While en route to New York from his native Cuba, the artist spent over a decade in Buenos Aires until 2007, where he began posting bills of found poetry in conversation with working class solicitations and band posters that locals printed on varicolored newspaper—relic materials from the city’s era as a letterpress printing powerhouse. Initially inspired by Federico Garcia Lorca’s writing to rebel against Soviet glorification of academic technique that dominated communist Cuban art, in addition to the Concrete Poetry Movement’s emphasis on typography and syntactical arrangement as primary mediums, Ronny began listening to people in the streets and developing his own synesthetic process of transmuting the emotion of everyday vernacular into colorful messages for life. He remembers his father telling him: “You can find poetry on the leg of a table, you just need to be aware.”
In early 2020, when art supply shops closed and jobs disappeared, Ronny once again started from where he found himself—this time in New York recreating the poem-as-poster by hand. Every Sunday since, he has installed his work on the doors to a parking lot near the Williamsburg Bridge, with the blessing of longtime friends from Argentina who run the adjacent bakery. No longer constrained by limitations associated with illegally decorating streetscapes, the artist had room to deepen his experimentation. He invented his own font and colorways recalling Tibetan markers of illumination with yellow and orange as well as the blues and purples of Caribbean funeral rites and the pinks and greens that respectively highlight our neon and natural environments.
Works from the artist’s 2021 experience include crated acrylic on paper sculptural objects, a mixed media collage of found materials from the Cologne Carnival, and a pair of handmade unicorn piñatas that center the installation. Together, they invite us to consider how contemporary urban superculture directs people to follow patterns of movement and thought without thinking. We must hit back, believe in our magic, and keep hope alive for hidden treasure at the end of limitless rainbows…

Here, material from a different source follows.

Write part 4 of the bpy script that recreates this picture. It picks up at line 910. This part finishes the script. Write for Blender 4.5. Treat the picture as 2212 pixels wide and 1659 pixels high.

Through his art, Ronny is trying to reclaim a piece of innocent happiness as a member of the analog generation living in today’s paranoid supercomputer matrix. He is most afraid of losing his sense of humor. He questions why prevailing notions of authority demand that we behave like adults but insist on treating us like children. In response, Ronny dedicates this exhibition to a five year-old boy named Flippie, who was celebrating his birthday at the Cologne Carnival. Meeting Flippie reminded him that each of us contains a liberated and delighted inner child apart from the damaged adults we tend to identify with—a spirit unafraid to express desire for “KARAMELL!” (CARAMEL!)
Ronaldy Navarro was born in Sabanilla del Encomendador in Matanzas, Cuba—a little town where he cannot remember anyone making art. His Afro-Cuban neighborhood was defined by its practice of shamanism and, while at times unaccepting of his mixed Spanish and Chinese ancestry, its appreciation of raw beauty and natural power inspired Ronny to express himself. At the age of 12, he enrolled at the province’s School of the Arts, beginning years of clashing with institutional education that led him to reside in New York, “the city of artists,” in 2007. Here, Ronny has made remarkable friendships, which encourage him to continue creating. When Ronny isn’t making his own work, he’s installing work made by others as a professional art handler.